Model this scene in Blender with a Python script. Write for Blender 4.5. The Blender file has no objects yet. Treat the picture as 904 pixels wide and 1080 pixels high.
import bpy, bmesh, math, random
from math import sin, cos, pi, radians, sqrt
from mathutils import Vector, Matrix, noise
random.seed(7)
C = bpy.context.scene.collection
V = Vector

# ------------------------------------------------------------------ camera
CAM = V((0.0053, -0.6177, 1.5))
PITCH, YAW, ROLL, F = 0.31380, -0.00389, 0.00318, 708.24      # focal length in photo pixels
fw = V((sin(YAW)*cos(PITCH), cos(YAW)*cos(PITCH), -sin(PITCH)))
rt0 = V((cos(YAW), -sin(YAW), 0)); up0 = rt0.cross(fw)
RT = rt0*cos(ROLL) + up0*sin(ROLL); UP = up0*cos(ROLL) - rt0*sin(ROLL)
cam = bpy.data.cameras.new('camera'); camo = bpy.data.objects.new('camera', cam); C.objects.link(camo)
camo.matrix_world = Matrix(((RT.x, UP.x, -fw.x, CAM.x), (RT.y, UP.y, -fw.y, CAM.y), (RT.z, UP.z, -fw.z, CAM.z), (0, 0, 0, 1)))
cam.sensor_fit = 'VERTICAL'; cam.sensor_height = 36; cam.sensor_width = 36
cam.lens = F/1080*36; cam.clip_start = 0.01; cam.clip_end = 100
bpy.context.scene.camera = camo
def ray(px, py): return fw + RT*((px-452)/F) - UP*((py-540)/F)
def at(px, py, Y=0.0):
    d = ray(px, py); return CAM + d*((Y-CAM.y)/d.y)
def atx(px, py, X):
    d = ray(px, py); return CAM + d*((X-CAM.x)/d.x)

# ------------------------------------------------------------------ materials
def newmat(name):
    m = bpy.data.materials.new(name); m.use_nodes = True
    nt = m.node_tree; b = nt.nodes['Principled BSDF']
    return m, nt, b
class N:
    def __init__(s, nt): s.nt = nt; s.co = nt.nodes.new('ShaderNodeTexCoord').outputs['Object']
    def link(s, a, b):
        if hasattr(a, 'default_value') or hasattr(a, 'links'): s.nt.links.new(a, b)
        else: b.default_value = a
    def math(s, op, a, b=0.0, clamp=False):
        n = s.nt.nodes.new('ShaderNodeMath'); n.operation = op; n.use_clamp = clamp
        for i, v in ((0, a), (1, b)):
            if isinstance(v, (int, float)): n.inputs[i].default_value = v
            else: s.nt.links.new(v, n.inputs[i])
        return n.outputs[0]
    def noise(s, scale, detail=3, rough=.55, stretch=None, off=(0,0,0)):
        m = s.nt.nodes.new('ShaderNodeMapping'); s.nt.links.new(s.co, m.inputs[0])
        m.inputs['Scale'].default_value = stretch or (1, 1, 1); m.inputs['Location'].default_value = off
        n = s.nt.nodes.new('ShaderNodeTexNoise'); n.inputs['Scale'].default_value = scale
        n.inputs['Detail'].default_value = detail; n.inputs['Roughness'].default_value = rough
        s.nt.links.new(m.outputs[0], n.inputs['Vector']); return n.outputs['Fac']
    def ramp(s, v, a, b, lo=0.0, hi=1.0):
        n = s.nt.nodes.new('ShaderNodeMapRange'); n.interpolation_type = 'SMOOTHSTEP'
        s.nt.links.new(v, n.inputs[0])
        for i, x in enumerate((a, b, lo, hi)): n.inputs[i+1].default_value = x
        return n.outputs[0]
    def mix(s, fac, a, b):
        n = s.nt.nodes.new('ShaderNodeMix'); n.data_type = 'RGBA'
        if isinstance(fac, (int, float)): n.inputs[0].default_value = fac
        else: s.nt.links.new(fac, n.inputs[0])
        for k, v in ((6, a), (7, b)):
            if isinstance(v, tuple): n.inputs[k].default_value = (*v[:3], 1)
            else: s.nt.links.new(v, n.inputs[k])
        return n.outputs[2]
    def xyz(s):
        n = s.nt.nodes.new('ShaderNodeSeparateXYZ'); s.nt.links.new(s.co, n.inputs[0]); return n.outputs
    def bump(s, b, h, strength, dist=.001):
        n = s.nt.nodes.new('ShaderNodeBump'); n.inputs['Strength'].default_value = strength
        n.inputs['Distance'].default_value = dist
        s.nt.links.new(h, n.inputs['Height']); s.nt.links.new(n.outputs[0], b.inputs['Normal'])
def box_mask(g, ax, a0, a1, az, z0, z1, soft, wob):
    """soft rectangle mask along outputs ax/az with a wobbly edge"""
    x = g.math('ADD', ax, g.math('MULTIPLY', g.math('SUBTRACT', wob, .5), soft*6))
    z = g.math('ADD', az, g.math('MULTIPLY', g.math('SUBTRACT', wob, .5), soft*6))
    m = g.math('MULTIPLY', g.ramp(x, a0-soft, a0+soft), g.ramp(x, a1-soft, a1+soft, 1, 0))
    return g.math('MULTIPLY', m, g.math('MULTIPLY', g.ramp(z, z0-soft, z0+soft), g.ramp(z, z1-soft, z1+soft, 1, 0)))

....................

* _REQUIREMENT_
Write out, exactly and with nothing else, the lines of the listing above from its first line through the line with "d = ray(px, py); return CAM + d*((X-CAM.x)/d.x)".

* _SOLUTION FOR THIS EXERCISE_
Model this scene in Blender with a Python script. Write for Blender 4.5. The Blender file has no objects yet. Treat the picture as 904 pixels wide and 1080 pixels high.
import bpy, bmesh, math, random
from math import sin, cos, pi, radians, sqrt
from mathutils import Vector, Matrix, noise
random.seed(7)
C = bpy.context.scene.collection
V = Vector

# ------------------------------------------------------------------ camera
CAM = V((0.0053, -0.6177, 1.5))
PITCH, YAW, ROLL, F = 0.31380, -0.00389, 0.00318, 708.24      # focal length in photo pixels
fw = V((sin(YAW)*cos(PITCH), cos(YAW)*cos(PITCH), -sin(PITCH)))
rt0 = V((cos(YAW), -sin(YAW), 0)); up0 = rt0.cross(fw)
RT = rt0*cos(ROLL) + up0*sin(ROLL); UP = up0*cos(ROLL) - rt0*sin(ROLL)
cam = bpy.data.cameras.new('camera'); camo = bpy.data.objects.new('camera', cam); C.objects.link(camo)
camo.matrix_world = Matrix(((RT.x, UP.x, -fw.x, CAM.x), (RT.y, UP.y, -fw.y, CAM.y), (RT.z, UP.z, -fw.z, CAM.z), (0, 0, 0, 1)))
cam.sensor_fit = 'VERTICAL'; cam.sensor_height = 36; cam.sensor_width = 36
cam.lens = F/1080*36; cam.clip_start = 0.01; cam.clip_end = 100
bpy.context.scene.camera = camo
def ray(px, py): return fw + RT*((px-452)/F) - UP*((py-540)/F)
def at(px, py, Y=0.0):
    d = ray(px, py); return CAM + d*((Y-CAM.y)/d.y)
def atx(px, py, X):
    d = ray(px, py); return CAM + d*((X-CAM.x)/d.x)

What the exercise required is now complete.